To develop the machine, Thomas-Danguin had volunteers smell real fruit juice aromas through an olfactoscan device, which uses a tube to deliver a steady stream of smell to the user. Then, one by one, he added the isolated molecules to find out which ones would change people's perceived sweetness of the juice. When participants ranked their perception of sweetness on a scale of one to ten, researchers found that some molecules caused them to perceive the juice as far sweeter than it really was, compared with samples featuring no added aroma.

This most recent study builds on previous work by Thomas-Danguin and colleagues, including research in which they added ham aroma to flan and found that it made the salty-sweet dessert taste saltier to people. Changes to the aroma alone caused some tasters to declare that a flan made with 40 percent less salt tasted the same as a regular version. 

The results of these taste tests are dependent on how intense the food's taste is in the first place. If foods already taste salty, for example, adding aroma doesn't make them seem much saltier. Foods with a medium level of saltiness, on the other hand, seem to be more easily manipulated. Adding a salty aroma even evened out the perceived saltiness of two salt water solutions when one had 25 percent less salt. 

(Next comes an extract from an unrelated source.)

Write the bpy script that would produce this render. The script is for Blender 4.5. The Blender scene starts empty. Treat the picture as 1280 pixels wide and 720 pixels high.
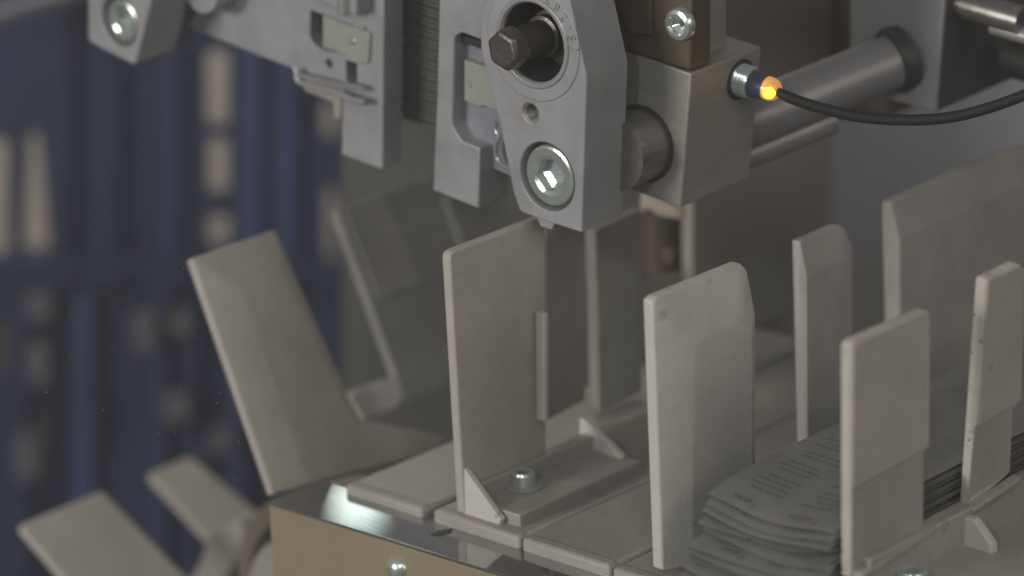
import bpy, bmesh, math, random
from mathutils import Vector, Matrix
random.seed(4)
SC = bpy.context.scene
COL = SC.collection

# ------------------------------------------------------------------ frames
def rotm(a, b, c):
    """axes -> camera coords: yaw a, pitch b, roll c (degrees)"""
    a, b, c = map(math.radians, (a, b, c))
    yaw = Matrix(((math.cos(a), math.sin(a), 0), (-math.sin(a), math.cos(a), 0), (0, 0, 1)))
    P = Matrix(((1, 0, 0), (0, math.sin(b), math.cos(b)), (0, -math.cos(b), math.sin(b))))
    Ro = Matrix(((math.cos(c), -math.sin(c), 0), (math.sin(c), math.cos(c), 0), (0, 0, 1)))
    return Ro @ P @ yaw
F = 4200.0                      # focal length in pixels of a 1280 wide picture
D = 1.26                        # metres to the middle of the scene
RL = rotm(42.9, 18.1, 1.9)      # conveyor frame = world axes
RU = rotm(40.5, 23.9, -2.0)     # gripper head is pitched a few degrees against the conveyor
C2W = RL.transposed()
UA = C2W @ RU
CAM = C2W @ Vector((0, 0, D))
X, Y, Z = Vector((1, 0, 0)), Vector((0, 1, 0)), Vector((0, 0, 1))
U, V, W = UA.col[0].copy(), UA.col[1].copy(), UA.col[2].copy()
FWD = C2W @ Vector((0, 0, -1))
RIGHT = C2W @ Vector((1, 0, 0))
UPV = C2W @ Vector((0, 1, 0))

def ray(px, py): return C2W @ Vector(((px-640)/F, (360-py)/F, -1))
def at(px, py, depth): return CAM + ray(px, py)*depth
def hit(px, py, P0, n):
    r = ray(px, py)
    return CAM + r*((P0-CAM).dot(n)/r.dot(n))

# ------------------------------------------------------------------ materials
def mat(name, col, rough=.5, metal=0., bump=.0, bscale=400., var=.12, vscale=40., emit=None, estr=0., stretch=None,
        spec=.5, spots=None, trans=0., sscale=90., sthr=.66, rvar=.0, wear=.0):
    m = bpy.data.materials.new(name); m.use_nodes = True
    nt = m.node_tree; b = nt.nodes['Principled BSDF']
    tc = nt.nodes.new('ShaderNodeTexCoord'); mp = nt.nodes.new('ShaderNodeMapping')
    nt.links.new(tc.outputs['Object'], mp.inputs[0])
    if stretch: mp.inputs['Scale'].default_value = stretch
    n1 = nt.nodes.new('ShaderNodeTexNoise'); n1.inputs['Scale'].default_value = vscale; n1.inputs['Detail'].default_value = 6
    nt.links.new(mp.outputs[0], n1.inputs['Vector'])
    mix = nt.nodes.new('ShaderNodeMix'); mix.data_type = 'RGBA'
    c = Vector(col)
    mix.inputs[6].default_value = (*(c*(1-var)), 1); mix.inputs[7].default_value = (*(c*(1+var)), 1)
    rr = nt.nodes.new('ShaderNodeMapRange'); rr.inputs[1].default_value = .3; rr.inputs[2].default_value = .7
    nt.links.new(n1.outputs[0], rr.inputs[0]); nt.links.new(rr.outputs[0], mix.inputs[0])
    out = mix.outputs[2]
    if spots:
        n3 = nt.nodes.new('ShaderNodeTexNoise'); n3.inputs['Scale'].default_value = sscale; n3.inputs['Detail'].default_value = 4
        nt.links.new(tc.outputs['Object'], n3.inputs['Vector'])
        r3 = nt.nodes.new('ShaderNodeMapRange'); r3.inputs[1].default_value = sthr; r3.inputs[2].default_value = sthr+.04
        nt.links.new(n3.outputs[0], r3.inputs[0])
        mx = nt.nodes.new('ShaderNodeMix'); mx.data_type = 'RGBA'
        nt.links.new(r3.outputs[0], mx.inputs[0]); nt.links.new(out, mx.inputs[6]); mx.inputs[7].default_value = (*spots, 1)
        out = mx.outputs[2]
    wear *= .42
    if wear:   # faint rub streaks and smudges belonging to the surface
        m2 = nt.nodes.new('ShaderNodeMapping'); m2.inputs['Scale'].default_value = (1, .8, .45); m2.inputs['Rotation'].default_value = (.25, .1, 0)
        nt.links.new(tc.outputs['Object'], m2.inputs[0])
        n5 = nt.nodes.new('ShaderNodeTexNoise'); n5.inputs['Scale'].default_value = 420; n5.inputs['Detail'].default_value = 8; n5.inputs['Roughness'].default_value = .65
        nt.links.new(m2.outputs[0], n5.inputs['Vector'])
        n6 = nt.nodes.new('ShaderNodeTexNoise'); n6.inputs['Scale'].default_value = 28; n6.inputs['Detail'].default_value = 5; n6.inputs['Distortion'].default_value = 1.2
        nt.links.new(tc.outputs['Object'], n6.inputs['Vector'])
        ml = nt.nodes.new('ShaderNodeMath'); ml.operation = 'ADD'
        nt.links.new(n5.outputs[0], ml.inputs[0]); nt.links.new(n6.outputs[0], ml.inputs[1])
        r5 = nt.nodes.new('ShaderNodeMapRange'); r5.inputs[1].default_value = .75; r5.inputs[2].default_value = 1.25
        r5.inputs[3].default_value = 1-wear; r5.inputs[4].default_value = 1+wear*.6
        nt.links.new(ml.outputs[0], r5.inputs[0])
        vm = nt.nodes.new('ShaderNodeVectorMath'); vm.operation = 'SCALE'
        nt.links.new(out, vm.inputs[0]); nt.links.new(r5.outputs[0], vm.inputs['Scale']); out = vm.outputs[0]
    nt.links.new(out, b.inputs['Base Color'])
    b.inputs['Roughness'].default_value = rough; b.inputs['Metallic'].default_value = metal
    b.inputs['Specular IOR Level'].default_value = spec
    if rvar:
        r4 = nt.nodes.new('ShaderNodeMapRange'); r4.inputs[1].default_value = .3; r4.inputs[2].default_value = .7
        r4.inputs[3].default_value = rough-rvar; r4.inputs[4].default_value = rough+rvar
        nt.links.new(n1.outputs[0], r4.inputs[0]); nt.links.new(r4.outputs[0], b.inputs['Roughness'])
    if bump:
        n2 = nt.nodes.new('ShaderNodeTexNoise'); n2.inputs['Scale'].default_value = bscale; n2.inputs['Detail'].default_value = 5
        nt.links.new(mp.outputs[0], n2.inputs['Vector'])
        bp = nt.nodes.new('ShaderNodeBump'); bp.inputs['Strength'].default_value = bump; bp.inputs['Distance'].default_value = .0006
        nt.links.new(n2.outputs[0], bp.inputs['Height']); nt.links.new(bp.outputs[0], b.inputs['Normal'])
    if trans: b.inputs['Transmission Weight'].default_value = trans
    if emit:
        b.inputs['Emission Color'].default_value = (*emit, 1); b.inputs['Emission Strength'].default_value = estr
    return m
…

Ultimately, the idea behind the device is that food companies can incorporate some of these specific aroma molecules to make healthier foods more tasty. The study was funded in part by French food giant L.D.C. and global food and consumer goods company Unilever, which has previously funded research showing it was possible to boost a person’s mood by having them smell someone else’s sweat.

Food makers frequently introduce products lower in fat, sugar and salt, Thomas-Danguin notes—but consumers don't always find them appetizing. “If the consumers find these products not tasty enough, they will add table salt, sugar or butter, and consequently the target is fully missed,” he notes. “I am convinced that through these strategies we can help people … learn to like these reduced levels.”

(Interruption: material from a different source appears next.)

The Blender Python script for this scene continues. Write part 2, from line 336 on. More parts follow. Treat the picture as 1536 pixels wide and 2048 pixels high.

It’s long been known that certain aromas enhance the intensity of certain tastes, says Paul Wise, of the Monell Chemical Sciences Center. This phenomenon depends on a concept called congruence, which is the way your brain associates taste and smell together. “It usually comes down to the notion that you've experienced that taste and that odor together in the past in foods and beverages,” says Wise. “And you've developed a link so that the brain will then group these in a special way so that they interact.”

Thomas-Danguin's group even combined two different types of aromas to enhance the taste of a salty, fatty cheese: butter scent associated with the fat, and sardine odor associated with the salt. “You can actually see brain activity, the enhancement of certain taste responsive areas with congruent odors,” says Wise.

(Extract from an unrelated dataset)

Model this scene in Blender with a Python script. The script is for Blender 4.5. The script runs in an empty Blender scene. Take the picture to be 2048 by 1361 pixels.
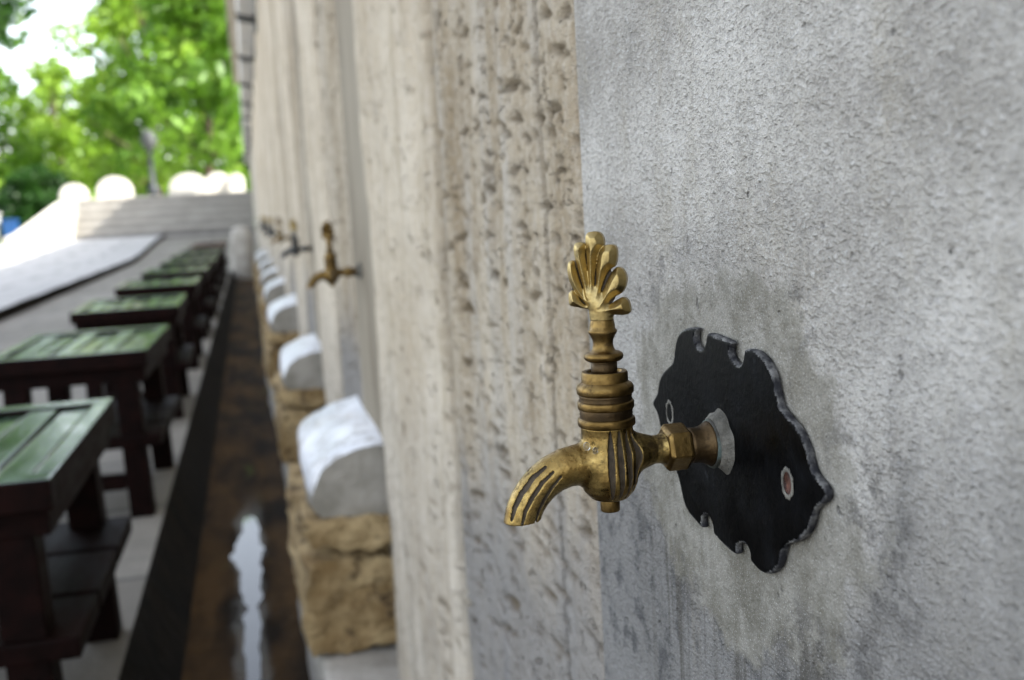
import bpy, bmesh, math, random
import numpy as np
from mathutils import Vector, Matrix

R = math.radians
PI = math.pi
SC = bpy.context.scene
COL = SC.collection

# ------------------------------------------------------------------ camera
FPX, IMW, IMH = 2200.0, 2048, 1361
CAM = Vector((0.0, 0.0, 0.78))
YAW, PITCH, ROLL = R(13.111), R(7.210), 0.055
_ca, _sa, _cp, _sp = math.cos(YAW), math.sin(YAW), math.cos(PITCH), math.sin(PITCH)
FW = Vector((_sa * _cp, _ca * _cp, -_sp))
_r = Vector((_ca, -_sa, 0)); _u = Vector((_sa * _sp, _ca * _sp, _cp))
RT = _r * math.cos(ROLL) - _u * math.sin(ROLL)
UP = _r * math.sin(ROLL) + _u * math.cos(ROLL)
cd = bpy.data.cameras.new('camera'); cam = bpy.data.objects.new('camera', cd); COL.objects.link(cam)
cam.matrix_world = Matrix(((RT.x, UP.x, -FW.x, CAM.x), (RT.y, UP.y, -FW.y, CAM.y), (RT.z, UP.z, -FW.z, CAM.z), (0, 0, 0, 1)))
cd.sensor_width = 36; cd.lens = 36 * FPX / IMW; cd.clip_start = 0.02; cd.clip_end = 2000
cd.dof.use_dof = True; cd.dof.focus_distance = 0.455; cd.dof.aperture_fstop = 9.8
cd.dof.aperture_blades = 7
SC.camera = cam

# ------------------------------------------------------------------ sky, sun, exposure
SUN = Vector((1.0, -0.55, 1.0)).normalized()          # towards the sun: behind the wall, a little behind the camera
w = bpy.data.worlds.new("World"); SC.world = w; w.use_nodes = True
wn = w.node_tree; bg = wn.nodes['Background']
sky = wn.nodes.new('ShaderNodeTexSky'); sky.sky_type = 'NISHITA'; sky.sun_disc = False
sky.sun_elevation = math.asin(SUN.z); sky.sun_rotation = math.atan2(SUN.x, SUN.y)
sky.air_density = 1.0; sky.dust_density = 2.5; sky.ozone_density = 1.0
hsv = wn.nodes.new('ShaderNodeHueSaturation'); hsv.inputs['Saturation'].default_value = 0.42     # thin summer haze: a paler sky
wn.links.new(sky.outputs[0], hsv.inputs['Color']); wn.links.new(hsv.outputs[0], bg.inputs[0]); bg.inputs[1].default_value = 0.15
sd = bpy.data.lights.new('sun', 'SUN'); sd.energy = 2.6; sd.angle = R(0.53); sd.color = (1, 0.95, 0.86)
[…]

However, it may be possible to manipulate or even create these connections in the brain, he adds. For example, your brain can learn to associate certain odors with sweetness, even if the odor isn’t sweet, some studies have suggested. Australian researchers found that among people who have never smelled a lychee fruit, that odor didn't initially enhance sweetness. But after repeatedly pairing that odor with sucrose solution, the odor acquired a sweet note.

For dieters and health-conscious foodies, the field of odor-induced taste enhancement seems to hold tantalizing promise. But it isn't quite as simple as it looks. Picking odors that enhance sweetness might seem easy, but the odor also has to be a good fit with the dish. “If it somehow skews the flavor profile in a weird way, that could put people off,” Wise says.

In other words, you might not be a food snob, but your nose always knows when a combo just doesn't work.